— WHAT TO DO —
Write the material out again in full, exactly.

— SUPPLIED DATA —

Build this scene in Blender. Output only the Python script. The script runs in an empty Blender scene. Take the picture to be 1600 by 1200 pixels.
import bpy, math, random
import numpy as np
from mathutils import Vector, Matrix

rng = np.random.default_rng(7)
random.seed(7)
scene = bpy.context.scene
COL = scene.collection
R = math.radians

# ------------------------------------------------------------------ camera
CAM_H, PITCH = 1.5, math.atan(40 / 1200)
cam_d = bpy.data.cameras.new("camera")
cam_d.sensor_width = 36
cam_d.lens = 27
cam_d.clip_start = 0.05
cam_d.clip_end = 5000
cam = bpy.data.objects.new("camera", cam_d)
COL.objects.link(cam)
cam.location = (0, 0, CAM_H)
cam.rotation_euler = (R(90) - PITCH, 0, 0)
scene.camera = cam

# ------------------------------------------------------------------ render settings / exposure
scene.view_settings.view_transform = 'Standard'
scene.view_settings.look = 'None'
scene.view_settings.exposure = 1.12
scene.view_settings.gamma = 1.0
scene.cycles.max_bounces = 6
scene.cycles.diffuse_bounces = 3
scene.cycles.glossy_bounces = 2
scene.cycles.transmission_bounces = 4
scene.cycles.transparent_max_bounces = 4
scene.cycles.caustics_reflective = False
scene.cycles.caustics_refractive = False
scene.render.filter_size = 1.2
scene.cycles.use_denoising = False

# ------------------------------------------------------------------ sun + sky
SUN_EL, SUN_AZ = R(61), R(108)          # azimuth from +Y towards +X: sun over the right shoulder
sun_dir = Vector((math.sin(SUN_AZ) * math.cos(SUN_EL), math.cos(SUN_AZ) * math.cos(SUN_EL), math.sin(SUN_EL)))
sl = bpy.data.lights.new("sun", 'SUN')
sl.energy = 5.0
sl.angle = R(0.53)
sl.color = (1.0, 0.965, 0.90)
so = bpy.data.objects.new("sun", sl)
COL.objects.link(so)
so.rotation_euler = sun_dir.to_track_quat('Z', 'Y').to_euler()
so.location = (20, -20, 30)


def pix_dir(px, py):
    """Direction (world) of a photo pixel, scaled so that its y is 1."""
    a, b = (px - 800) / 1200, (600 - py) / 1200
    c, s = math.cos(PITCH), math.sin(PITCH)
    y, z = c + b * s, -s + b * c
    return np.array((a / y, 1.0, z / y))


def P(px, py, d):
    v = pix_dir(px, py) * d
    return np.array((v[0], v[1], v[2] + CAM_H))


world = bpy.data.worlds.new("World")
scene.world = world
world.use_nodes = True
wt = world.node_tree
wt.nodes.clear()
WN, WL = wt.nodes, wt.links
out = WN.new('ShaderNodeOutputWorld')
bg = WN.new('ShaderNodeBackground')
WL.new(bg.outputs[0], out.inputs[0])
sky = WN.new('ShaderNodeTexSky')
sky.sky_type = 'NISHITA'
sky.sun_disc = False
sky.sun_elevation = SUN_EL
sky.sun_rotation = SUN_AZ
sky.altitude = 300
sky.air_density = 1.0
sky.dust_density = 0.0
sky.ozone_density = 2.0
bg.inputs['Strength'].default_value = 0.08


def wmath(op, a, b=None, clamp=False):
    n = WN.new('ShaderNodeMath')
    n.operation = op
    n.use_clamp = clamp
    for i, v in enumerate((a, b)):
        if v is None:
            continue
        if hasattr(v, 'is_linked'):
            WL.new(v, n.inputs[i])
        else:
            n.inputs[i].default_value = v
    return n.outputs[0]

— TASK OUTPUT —
Build this scene in Blender. Output only the Python script. The script runs in an empty Blender scene. Take the picture to be 1600 by 1200 pixels.
import bpy, math, random
import numpy as np
from mathutils import Vector, Matrix

rng = np.random.default_rng(7)
random.seed(7)
scene = bpy.context.scene
COL = scene.collection
R = math.radians

# ------------------------------------------------------------------ camera
CAM_H, PITCH = 1.5, math.atan(40 / 1200)
cam_d = bpy.data.cameras.new("camera")
cam_d.sensor_width = 36
cam_d.lens = 27
cam_d.clip_start = 0.05
cam_d.clip_end = 5000
cam = bpy.data.objects.new("camera", cam_d)
COL.objects.link(cam)
cam.location = (0, 0, CAM_H)
cam.rotation_euler = (R(90) - PITCH, 0, 0)
scene.camera = cam

# ------------------------------------------------------------------ render settings / exposure
scene.view_settings.view_transform = 'Standard'
scene.view_settings.look = 'None'
scene.view_settings.exposure = 1.12
scene.view_settings.gamma = 1.0
scene.cycles.max_bounces = 6
scene.cycles.diffuse_bounces = 3
scene.cycles.glossy_bounces = 2
scene.cycles.transmission_bounces = 4
scene.cycles.transparent_max_bounces = 4
scene.cycles.caustics_reflective = False
scene.cycles.caustics_refractive = False
scene.render.filter_size = 1.2
scene.cycles.use_denoising = False

# ------------------------------------------------------------------ sun + sky
SUN_EL, SUN_AZ = R(61), R(108)          # azimuth from +Y towards +X: sun over the right shoulder
sun_dir = Vector((math.sin(SUN_AZ) * math.cos(SUN_EL), math.cos(SUN_AZ) * math.cos(SUN_EL), math.sin(SUN_EL)))
sl = bpy.data.lights.new("sun", 'SUN')
sl.energy = 5.0
sl.angle = R(0.53)
sl.color = (1.0, 0.965, 0.90)
so = bpy.data.objects.new("sun", sl)
COL.objects.link(so)
so.rotation_euler = sun_dir.to_track_quat('Z', 'Y').to_euler()
so.location = (20, -20, 30)


def pix_dir(px, py):
    """Direction (world) of a photo pixel, scaled so that its y is 1."""
    a, b = (px - 800) / 1200, (600 - py) / 1200
    c, s = math.cos(PITCH), math.sin(PITCH)
    y, z = c + b * s, -s + b * c
    return np.array((a / y, 1.0, z / y))


def P(px, py, d):
    v = pix_dir(px, py) * d
    return np.array((v[0], v[1], v[2] + CAM_H))


world = bpy.data.worlds.new("World")
scene.world = world
world.use_nodes = True
wt = world.node_tree
wt.nodes.clear()
WN, WL = wt.nodes, wt.links
out = WN.new('ShaderNodeOutputWorld')
bg = WN.new('ShaderNodeBackground')
WL.new(bg.outputs[0], out.inputs[0])
sky = WN.new('ShaderNodeTexSky')
sky.sky_type = 'NISHITA'
sky.sun_disc = False
sky.sun_elevation = SUN_EL
sky.sun_rotation = SUN_AZ
sky.altitude = 300
sky.air_density = 1.0
sky.dust_density = 0.0
sky.ozone_density = 2.0
bg.inputs['Strength'].default_value = 0.08


def wmath(op, a, b=None, clamp=False):
    n = WN.new('ShaderNodeMath')
    n.operation = op
    n.use_clamp = clamp
    for i, v in enumerate((a, b)):
        if v is None:
            continue
        if hasattr(v, 'is_linked'):
            WL.new(v, n.inputs[i])
        else:
            n.inputs[i].default_value = v
    return n.outputs[0]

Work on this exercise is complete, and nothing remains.